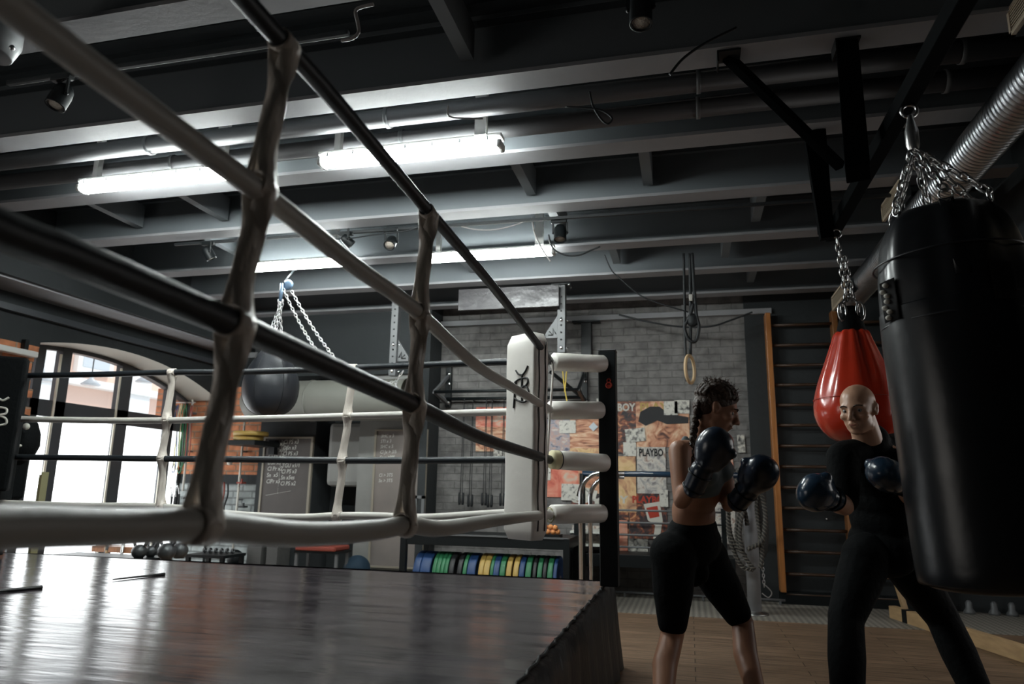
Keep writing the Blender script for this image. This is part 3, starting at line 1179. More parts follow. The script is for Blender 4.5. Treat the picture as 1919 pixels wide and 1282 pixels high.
# far left ring corner: black cushion with white monogram
c = onY(12, 780, 4.25)
t = thing('corner_cushion', (c.x, c.y, 1.0), 'black padded corner cushion with white monogram at the left end of the far ropes', 'corner cushion')
bx = V((0.707, 0.707, 0))
mb = MB()
p0 = onY(22, 780, 4.12)
mb.obox((p0.x - 0.14, p0.y + 0.02, 1.52), (0.26, 0.12, 0.98), Matrix.Rotation(math.radians(38), 3, 'Z'), 0.02)
build(mb, 'cushion', M['blackcloth'], t)
rm = Matrix.Rotation(math.radians(38), 3, 'Z')
fx, fy = rm @ V((1, 0, 0)), V((0, 0, 1))
fc = V((p0.x - 0.14, p0.y + 0.02, 1.52)) + rm @ V((0.020, -0.062, 0.05))
mb = MB()
for s in ([(-0.04, 0.135), (0.0, 0.11), (0.035, 0.135)], [(-0.02, 0.06), (0.03, 0.05), (0.03, 0.015), (-0.01, 0.0), (0.035, -0.02), (0.04, -0.06), (-0.03, -0.075)]):
    mb.tube(smooth_path([fc + fx * u + fy * zz for u, zz in s], 5), 0.008, 6)
build(mb, 'emblem', M['print'], t, label='white monogram')
t = thing('ring_post', (p0.x - 0.42, 4.5, 0.545), 'black ring post mostly out of view behind the left corner cushion', 'ring post')
build(MB().box(p0.x - 0.47, p0.x - 0.37, 4.45, 4.55, 0.545, 1.95, 0.005), 'post', M['black'], t)

# black body shield with pale dots behind the ropes at the left
c = onY(45, 832, 4.75)
t = thing('punch_shield', (c.x, c.y, 0.9), 'black rounded punch shield with pale round dots beside the window at left', 'punch shield')
mb = MB()
mb.lathe([(0, 0), (0.06, 0.0), (0.105, 0.05), (0.15, 0.10), (0.175, 0.17), (0.17, 0.27), (0.14, 0.36), (0.08, 0.42), (0, 0.44)], (c.x - 0.09, c.y, 1.22), (0, 0, 1), 28)
mb.box(c.x - 0.30, c.x - 0.02, c.y - 0.03, c.y + 0.10, 0.95, 1.30, 0.03)
build(mb, 'body', M['blackcloth'], t)
for u, v_ in ((45, 799), (6, 802), (30, 835)):
    q = onY(u, v_, 4.61)
    build(MB().ell(q + V((0, 0.02, 0)), (0.030, 0.022, 0.028 if v_ < 830 else 0.014), None, 14), 'dot', M['print'], t)
# pale panel at the lower left
c = onY(38, 940, 5.25)
t = thing('display_board', (c.x, 5.25, 0.5), 'pale blank display board with olive rim standing before the window at left', 'board')
e0, e1 = onY(-20, 893, 5.25), onY(80, 890, 5.25)
e0.x = max(e0.x - 0.3, -5.6) + 0.3
build(MB().box(e0.x - 0.3, e1.x, 5.23, 5.27, 0.0, e1.z), 'panel', M['whiteboard'], t)
build(MB().box(e0.x - 0.3, e1.x + 0.03, 5.215, 5.285, e1.z, e1.z + 0.025).box(e1.x, e1.x + 0.03, 5.215, 5.285, 0.0, e1.z), 'rim', M['olive'], t)

# ================================================================== CEILING LAMPS, TRACKS, PIPES
lamp_lab = ['glowing fluorescent batten, upper of the two at centre behind the black rope', 'glowing fluorescent batten at upper left, end hidden by the white rope',
            'glowing fluorescent batten, lower one left of the far strap', 'glowing fluorescent batten, lower one right under the far track spotlight']
for i, (a, b, br) in enumerate((((-2.21, 3.75, 3.12), (-1.01, 3.75, 3.12), True), ((-4.07, 3.77, 3.12), (-2.80, 3.77, 3.12), False),
                                ((-4.15, 5.66, 3.12), (-2.98, 5.66, 3.12), False), ((-2.24, 5.72, 3.12), (-1.06, 5.72, 3.12), False))):
    t = thing('ceiling_lamp', a, lamp_lab[i], 'lamp', 'fluorescent battens on the ceiling')
    y, z = a[1], a[2]
    s_ = 1.0 if i < 2 else 0.78
    build(MB().box(a[0], b[0], y - 0.040 * s_, y + 0.040 * s_, z + 0.03, z + 0.06, 0.008), 'housing', M['lamp_case'], t)
    mb = MB()
    prof = [(0.048 * s_ * math.cos(q), 0.052 * math.sin(q)) for q in [PI * 0.85 + PI * 1.3 * k / 10 for k in range(11)]]
    mb.prism([V((a[0] + 0.03, y + u, z + 0.012 + w_)) for u, w_ in prof], (b[0] - a[0] - 0.06, 0, 0))
    build(mb, 'diffuser', M['tube'], t)
    for x in (a[0] + 0.015, b[0] - 0.015):
        build(MB().box(x - 0.016, x + 0.016, y - 0.050 * s_, y + 0.050 * s_, z - 0.035, z + 0.015, 0.01), 'end_cap', M['lamp_case'], t)
    mb = MB()
    for k in range(7):
        x = a[0] + 0.08 + (b[0] - a[0] - 0.16) * k / 6
        mb.box(x - 0.006, x + 0.006, y - 0.062 * s_, y + 0.062 * s_, z + 0.005, z + 0.03)
    build(mb, 'clip', M['steel'], t)
    hang = b[0] - 0.13
    build(MB().box(hang - 0.035, hang + 0.035, y - 0.05, y - 0.01, z + 0.05, ZB + 0.34), 'bracket', M['lamp_case'], t)
    build(MB().box(a[0] + 0.1, a[0] + 0.14, y - 0.02, y + 0.02, z + 0.05, ZB + 0.34), 'bracket', M['lamp_case'], t)


def track(pts, lab):
    mb = MB()
    for a, b in zip(pts[:-1], pts[1:]):
        mb.bar(a, b, 0.024, 0.024, 0.003)
    return build(mb, 'lighting_track', M['cable'], None, lab, 'track', 'lighting tracks')


track([(-3.4, 2.62, 3.15), (-1.45, 2.62, 3.15)], 'thin black lighting track at the upper left ceiling')
track([(-4.3, 5.0, 3.15), (2.0, 5.10, 3.15)], 'long black lighting track below the middle ceiling beams')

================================

§ AIM
Give again, exactly, the lines from the start of the data through the one holding "build(MB().box(p0.x - 0.47, p0.x"; omit the pictures.

§ EXPECTED OUTPUT
Keep writing the Blender script for this image. This is part 3, starting at line 1179. More parts follow. The script is for Blender 4.5. Treat the picture as 1919 pixels wide and 1282 pixels high.
# far left ring corner: black cushion with white monogram
c = onY(12, 780, 4.25)
t = thing('corner_cushion', (c.x, c.y, 1.0), 'black padded corner cushion with white monogram at the left end of the far ropes', 'corner cushion')
bx = V((0.707, 0.707, 0))
mb = MB()
p0 = onY(22, 780, 4.12)
mb.obox((p0.x - 0.14, p0.y + 0.02, 1.52), (0.26, 0.12, 0.98), Matrix.Rotation(math.radians(38), 3, 'Z'), 0.02)
build(mb, 'cushion', M['blackcloth'], t)
rm = Matrix.Rotation(math.radians(38), 3, 'Z')
fx, fy = rm @ V((1, 0, 0)), V((0, 0, 1))
fc = V((p0.x - 0.14, p0.y + 0.02, 1.52)) + rm @ V((0.020, -0.062, 0.05))
mb = MB()
for s in ([(-0.04, 0.135), (0.0, 0.11), (0.035, 0.135)], [(-0.02, 0.06), (0.03, 0.05), (0.03, 0.015), (-0.01, 0.0), (0.035, -0.02), (0.04, -0.06), (-0.03, -0.075)]):
    mb.tube(smooth_path([fc + fx * u + fy * zz for u, zz in s], 5), 0.008, 6)
build(mb, 'emblem', M['print'], t, label='white monogram')
t = thing('ring_post', (p0.x - 0.42, 4.5, 0.545), 'black ring post mostly out of view behind the left corner cushion', 'ring post')
build(MB().box(p0.x - 0.47, p0.x - 0.37, 4.45, 4.55, 0.545, 1.95, 0.005), 'post', M['black'], t)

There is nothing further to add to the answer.